After approximately five and a half hours of deliberation, the jury returned to the courtroom to announce that it was "hopelessly deadlocked" in the murder trial of Justin Sizemore, accused of murdering Christopher Hoffpauir on the morning of June 14, 2010.




After approximately five and a half hours of deliberation, the jury returned to the courtroom to announce that it was "hopelessly deadlocked" in the murder trial of Justin Sizemore, accused of murdering Christopher Hoffpauir on the morning of June 14, 2010.
Judge Jim Mitchell, of the 30th Judicial Court, questioned the jury foreman about the deadlock, asking if more time would benefit the jury in any way.
"No I don't think so," the foreman said. "We voted four times." The foreman added that the vote changed only once in those four times.
"They are apparently hopelessly deadlocked," said Mitchell just before he called a mistrial.
Scott Westerchil, prosecutor, asked that the jury be polled, at which time Mitchell summoned all counsel to his bench. However, the jury was ultimately not polled and was dismissed.
Sizemore was remanded to the custody of the Vernon Parish Sheriff's Office.
"We'll just have to retry," said District Attorney Asa Skinner, who declined to comment further on the case.
Counsel for either side, as well as jurors, also declined to comment.
During the trial, the prosecution, led by Ronald Seastrunk and Westerchil, argued that Sizemore was a "cold blooded killer," and that the story he told jurors did not make sense.
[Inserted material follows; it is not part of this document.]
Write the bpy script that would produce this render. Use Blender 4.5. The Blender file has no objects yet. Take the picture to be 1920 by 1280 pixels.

They questioned why Sizemore didn't ask any questions when Kristyn Hoffpauir returned after leaving him on the side of the road and also questioned why he would have sex with her 10 minutes later.
The state also stressed to jurors that they did not need to prove a motive for second degree murder, but said to "pick one - love, greed or just plain evil." They also argued that Sizemore had been planning the murder because, in part, of the use of the pay phone.
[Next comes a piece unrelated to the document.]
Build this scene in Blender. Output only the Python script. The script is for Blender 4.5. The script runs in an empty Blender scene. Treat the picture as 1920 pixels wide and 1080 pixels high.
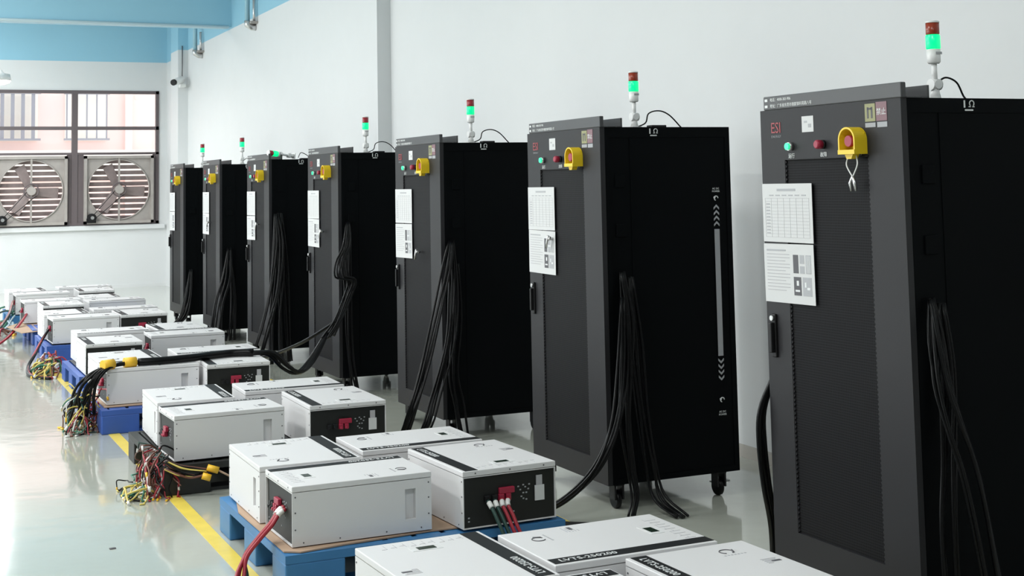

"Why did they use the pay phone? Because they had this thing planned," Seastrunk said.
Sizemore testified that Kristyn Hoffpauir left him on the side of the road, drove off, apparently murdered her husband and then came back to get Sizemore.
Krysten Hoffpauir testified that she had no idea Sizemore had plans to kill Christopher Hoffpauir and that as soon she returned to Garwood Busby Road with Christopher, Sizemore began shooting.
She said she had gone to get her husband because he wanted to talk to her and to see her.
Sizemore's attorney, Tony Tillman, said that the state did not prove that Justin Sizemore had anything to do with Christopher Hoffpauir's murder and claimed that Kristyn Hoffpauir was not a credible witness because she has changed her story multiple times. Tillman said that when Kristyn Hoffpauir accused Sizemore of the murder, "the investigation stopped," and that investigators failed to follow up on any other leads.
He also said that some of the evidence that officers introduced, including the observation of matted-down grass near a telephone pole at the crime scene, wasn't important because officers did not document it.
"There are a lot of inconsistent investigations with the state," Tillman said.
Both attorneys acknowleged to jurors that Kristyn Hoffpauir was not a model citizen. Westerchil and Seastrunk argued that she was "standing up to it (the truth)," while Tillman said that she is nothing more than a "master manipulator."
The jury had the option of four possible sentences: guilty as charged, guilty of manslaughter, guilty of negligent homicide or not guilty. A sentence of second-degree manslaughter would have resulted in a life sentence without the option for parole; manslaughter would have resulted in a sentence of up to 40 years; and negligent homicide would have resulted in a sentence of five years and/or a fine of $5,000.